Overview

Few artists understand metamorphosis as keenly as Saudi artist Manal AlDowayan. Long invested in interrogating the gender-biased customs that impact the condition of women in Saudi Arabia, AlDowayan is a sensitive yet critical witness to the cultural transformations engulfing the Kingdom. Her practice, formally speaking, regularly shifts and evolves—from the assertive black and white photographic portraits of highly skilled working women in her early I Am series (2005), to the research-driven Crash (2014), documenting media silence on fatal road accidents involving commuting female schoolteachers.
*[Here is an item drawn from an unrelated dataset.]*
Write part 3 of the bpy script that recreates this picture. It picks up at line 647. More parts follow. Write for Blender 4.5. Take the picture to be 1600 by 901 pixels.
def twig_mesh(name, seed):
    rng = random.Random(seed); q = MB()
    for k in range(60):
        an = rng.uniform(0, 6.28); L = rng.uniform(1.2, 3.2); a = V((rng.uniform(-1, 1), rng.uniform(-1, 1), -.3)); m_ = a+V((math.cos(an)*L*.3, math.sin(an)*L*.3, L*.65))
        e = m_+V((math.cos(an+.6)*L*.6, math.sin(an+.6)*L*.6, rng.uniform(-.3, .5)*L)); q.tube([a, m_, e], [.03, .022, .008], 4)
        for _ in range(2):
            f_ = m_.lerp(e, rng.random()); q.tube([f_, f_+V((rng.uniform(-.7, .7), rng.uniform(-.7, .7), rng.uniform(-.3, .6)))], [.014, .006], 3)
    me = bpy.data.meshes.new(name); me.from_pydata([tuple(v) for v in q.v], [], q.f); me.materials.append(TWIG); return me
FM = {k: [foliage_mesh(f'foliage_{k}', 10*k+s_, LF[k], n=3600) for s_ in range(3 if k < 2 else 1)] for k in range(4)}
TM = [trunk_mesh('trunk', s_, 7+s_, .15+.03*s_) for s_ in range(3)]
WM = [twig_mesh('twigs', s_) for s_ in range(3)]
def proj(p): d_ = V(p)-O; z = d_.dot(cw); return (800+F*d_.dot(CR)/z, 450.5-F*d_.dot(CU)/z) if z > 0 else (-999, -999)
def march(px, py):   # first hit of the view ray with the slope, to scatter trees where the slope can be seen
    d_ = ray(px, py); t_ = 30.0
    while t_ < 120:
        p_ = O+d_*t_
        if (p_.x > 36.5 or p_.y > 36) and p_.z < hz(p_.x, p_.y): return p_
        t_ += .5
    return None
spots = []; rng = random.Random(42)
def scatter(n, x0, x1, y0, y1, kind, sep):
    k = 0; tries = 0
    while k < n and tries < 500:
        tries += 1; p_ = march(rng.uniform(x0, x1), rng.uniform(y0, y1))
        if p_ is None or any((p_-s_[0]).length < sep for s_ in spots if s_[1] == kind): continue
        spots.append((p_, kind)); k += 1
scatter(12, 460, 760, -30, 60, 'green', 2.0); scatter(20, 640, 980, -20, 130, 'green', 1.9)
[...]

Equally recognized for her work in sound, neon, and sculpture, AlDowayan is perhaps best known for the participatory installations Suspended Together (2011) and Esmi - My Name (2012), the result of workshops offering channels for thousands of women in the Kingdom to address unjust social customs, and more recently, Now You See Me, Now You Don’t (2020), land art for Desert X AlUla. AlDowayan’s practice navigates a territory where the personal and the political overlap. Her works spring from lived experiences—these intimate encounters with social injustice, the pangs of memory and forgetting. Yet her pieces are consistently galvanizing, sparking identification and engagement, particularly among women around the world. 

 

Born in Dhahran, Saudi Arabia in 1973, AlDowayan currently lives and works between London, Dhahran and Dubai.